En Ardèche, la campagne 2023 de lavandin a été bonne. Une récolte qui risque d'être stockée par les producteurs, faute de marché.

Lavandin : un marché morose
En Ardèche, le lavandin grosso est notamment produit sur le plateau de Gras.

Jeudi 24  août, s'est clôturée la récolte du lavandin pour la soixantaine d'adhérents de la Cuma de Gras. Au total, plus de 39 tonnes de lavandins ont été coupées sur les quelque 600 hectares aux alentours puis distillées dans la foulée par les deux salariés de la Cuma. « On a terminé un peu plus tard que d'habitude en raison de pannes mécaniques chez certains adhérents, explique Francis Dumas, trésorier de la Cuma. Dans l'ensemble la récolte a été bonne avec des rendements supérieurs à ceux de 2022. » Pourtant, pour le trésorier et producteur de lavandin, la saison est loin d'être satisfaisante. « C'est une bonne saison... Malheureusement », lâche-t-il.

Les stocks s'accumulent

Le malheur, c'est celui de la surproduction. Dans l'entrepôt, les stocks s'accumulent. Et Francis Dumas est loin d'être le seul producteur dans cette situation. « Trois quarts de ma récolte de 2022 n'a pas été vendue et ça sera pareil en 2023, car les grossistes n'achètent pas d'essence de lavandin », témoigne Frédéric Terrasse. Pour ce lavandiculteur, à Gras et Saint-Remèze, pas question d'écouler à perte la production de ses cinq hectares. « On entend dire que certains arrivent à vendre à des grossistes à 10 euros le kilo [NDLR : contre un coût de production allant de 15 à 18 € le kg]... À ce prix, je préfère le stocker ! »

En attendant, Frédéric Terrasse ne parvient à vendre que 25 % de sa production à la ferme. Pas de quoi financer la récolte et la distillation. Pour ce producteur, comme pour la majorité des lavandiculteurs du secteur, ce sont les autres activités agricoles qui permettent de compenser le manque à gagner. Au moins temporairement. « À part quatre ou cinq qui ne vivent que du lavandin, la plupart des producteurs ont aussi de la vigne et des oliviers », confirme Francis Dumas.

Une crise inédite

C'est d'ailleurs cette spécificité ardéchoise qui empêche les producteurs d'être indemnisés par les aides gouvernementales. « Même moi, qui ne vis quasiment que de ça, je n'ai pas pu toucher d'aide », assure le trésorier de la Cuma.

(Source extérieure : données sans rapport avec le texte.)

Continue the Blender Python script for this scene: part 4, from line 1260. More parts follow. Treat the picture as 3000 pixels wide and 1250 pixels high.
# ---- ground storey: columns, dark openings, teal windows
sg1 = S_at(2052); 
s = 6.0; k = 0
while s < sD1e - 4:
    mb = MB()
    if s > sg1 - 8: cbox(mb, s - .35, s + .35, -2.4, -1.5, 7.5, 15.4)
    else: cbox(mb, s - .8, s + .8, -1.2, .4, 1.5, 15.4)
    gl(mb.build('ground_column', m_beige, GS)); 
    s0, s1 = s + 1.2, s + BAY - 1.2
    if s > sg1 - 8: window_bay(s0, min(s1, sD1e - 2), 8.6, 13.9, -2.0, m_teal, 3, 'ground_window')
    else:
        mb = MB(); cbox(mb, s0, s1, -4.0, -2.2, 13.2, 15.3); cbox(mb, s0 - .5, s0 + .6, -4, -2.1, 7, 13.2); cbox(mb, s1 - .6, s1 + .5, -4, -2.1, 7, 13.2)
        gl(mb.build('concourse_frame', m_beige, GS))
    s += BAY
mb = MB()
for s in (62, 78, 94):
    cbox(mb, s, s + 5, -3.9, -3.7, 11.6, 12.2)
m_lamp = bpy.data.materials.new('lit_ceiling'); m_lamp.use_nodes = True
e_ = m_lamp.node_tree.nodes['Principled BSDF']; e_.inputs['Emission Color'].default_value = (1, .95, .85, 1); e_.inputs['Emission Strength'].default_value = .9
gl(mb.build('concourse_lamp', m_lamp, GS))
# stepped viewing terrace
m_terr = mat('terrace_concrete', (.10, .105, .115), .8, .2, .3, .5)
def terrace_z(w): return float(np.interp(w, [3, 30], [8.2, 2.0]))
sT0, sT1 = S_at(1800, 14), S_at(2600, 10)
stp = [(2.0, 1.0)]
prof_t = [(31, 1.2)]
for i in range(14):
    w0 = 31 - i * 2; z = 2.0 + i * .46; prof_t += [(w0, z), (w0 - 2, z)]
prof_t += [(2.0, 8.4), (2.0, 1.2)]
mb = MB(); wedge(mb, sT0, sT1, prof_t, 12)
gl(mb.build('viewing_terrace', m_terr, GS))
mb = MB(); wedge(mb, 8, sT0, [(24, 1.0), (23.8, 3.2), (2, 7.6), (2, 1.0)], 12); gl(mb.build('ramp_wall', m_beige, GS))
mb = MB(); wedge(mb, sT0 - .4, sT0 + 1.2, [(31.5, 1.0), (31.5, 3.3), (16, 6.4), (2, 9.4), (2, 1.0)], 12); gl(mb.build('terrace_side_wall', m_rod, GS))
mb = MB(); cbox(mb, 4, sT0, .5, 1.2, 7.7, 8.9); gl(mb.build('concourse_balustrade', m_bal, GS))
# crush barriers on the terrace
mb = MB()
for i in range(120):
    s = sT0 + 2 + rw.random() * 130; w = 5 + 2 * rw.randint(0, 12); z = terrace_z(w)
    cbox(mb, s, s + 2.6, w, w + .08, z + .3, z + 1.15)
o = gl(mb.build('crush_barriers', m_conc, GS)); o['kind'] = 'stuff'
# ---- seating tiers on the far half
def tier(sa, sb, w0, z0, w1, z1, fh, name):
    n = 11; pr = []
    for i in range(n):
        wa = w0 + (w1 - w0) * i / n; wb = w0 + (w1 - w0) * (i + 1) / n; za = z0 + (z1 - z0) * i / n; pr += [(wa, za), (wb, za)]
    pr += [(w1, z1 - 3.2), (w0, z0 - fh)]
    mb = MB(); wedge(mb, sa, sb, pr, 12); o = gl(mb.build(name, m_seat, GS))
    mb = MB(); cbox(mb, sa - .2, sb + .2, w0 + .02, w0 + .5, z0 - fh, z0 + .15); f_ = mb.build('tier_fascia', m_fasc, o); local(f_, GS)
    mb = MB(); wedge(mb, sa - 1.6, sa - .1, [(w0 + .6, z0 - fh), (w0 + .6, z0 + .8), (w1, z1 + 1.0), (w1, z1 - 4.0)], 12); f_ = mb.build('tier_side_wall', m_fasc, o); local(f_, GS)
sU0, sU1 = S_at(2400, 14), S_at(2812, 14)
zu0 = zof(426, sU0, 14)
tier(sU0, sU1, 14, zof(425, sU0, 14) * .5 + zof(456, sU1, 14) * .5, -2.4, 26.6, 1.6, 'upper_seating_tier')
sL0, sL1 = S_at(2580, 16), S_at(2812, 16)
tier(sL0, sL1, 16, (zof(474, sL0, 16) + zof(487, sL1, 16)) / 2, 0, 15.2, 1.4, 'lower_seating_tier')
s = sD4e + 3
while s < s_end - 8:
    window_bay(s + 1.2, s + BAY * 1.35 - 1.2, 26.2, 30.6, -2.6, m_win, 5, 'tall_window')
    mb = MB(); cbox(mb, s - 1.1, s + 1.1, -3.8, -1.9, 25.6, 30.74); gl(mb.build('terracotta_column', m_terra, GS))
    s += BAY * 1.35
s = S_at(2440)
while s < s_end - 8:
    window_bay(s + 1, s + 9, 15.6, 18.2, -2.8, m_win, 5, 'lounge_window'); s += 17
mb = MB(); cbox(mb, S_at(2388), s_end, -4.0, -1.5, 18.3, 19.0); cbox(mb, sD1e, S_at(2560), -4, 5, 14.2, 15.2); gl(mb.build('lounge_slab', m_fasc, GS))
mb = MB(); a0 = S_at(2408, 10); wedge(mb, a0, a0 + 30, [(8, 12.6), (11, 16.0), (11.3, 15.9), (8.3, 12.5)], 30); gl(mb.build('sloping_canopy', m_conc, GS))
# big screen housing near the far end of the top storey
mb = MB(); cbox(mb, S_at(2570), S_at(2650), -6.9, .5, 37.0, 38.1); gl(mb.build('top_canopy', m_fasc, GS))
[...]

À sa connaissance, aucun lavandiculteur ardéchois n'a pu être indemnisé depuis le début de cette crise inédite pour le secteur. Autour de lui, Francis Dumas voit déjà quelques producteurs laisser les lavandins dans les champs, sans les récolter, voire même les arracher. Et si le phénomène reste marginal, il pourrait prendre de l'ampleur si la crise dure et que le soutien n'arrive pas...

Pauline De Deus

ÉCONOMIE

Surproduction : mais d'où vient-elle ?

La crise du lavandin a débuté en 2021 et depuis la situation n'a cessé de se dégrader.

Pour les producteurs ardéchois, cette crise des ventes (et des prix) du lavandin est d'abord due à une surproduction, liée à l'apparition de nouveaux secteurs de production en France. Notamment dans des plaines céréalières du Nord de la France. Poussée par le manque de volume et la flambée du prix du lavandin en 2019, l'implantation de ces nouvelles cultures a rapidement désiquilibré le marché. « Le lavandin entre en production dès la deuxième année. Résultat, en 2021, on avait le double des volumes nécessaires », se remémore Francis Dumas. Pour le trésorier de la Cuma des Gras, ça ne fait aucun doute : il faudra passer par l'arrachage pour remettre en adéquation l'offre et la demande. « Mais pas dans les zones traditionnelles ! » Défend-il. Des zones comme le plateau de Gras, en sud Ardèche, où les terres à lavandin sont maigres et dépourvues d'irrigation... Des zones où, hormis cette plante, peu de cultures pourraient être produites.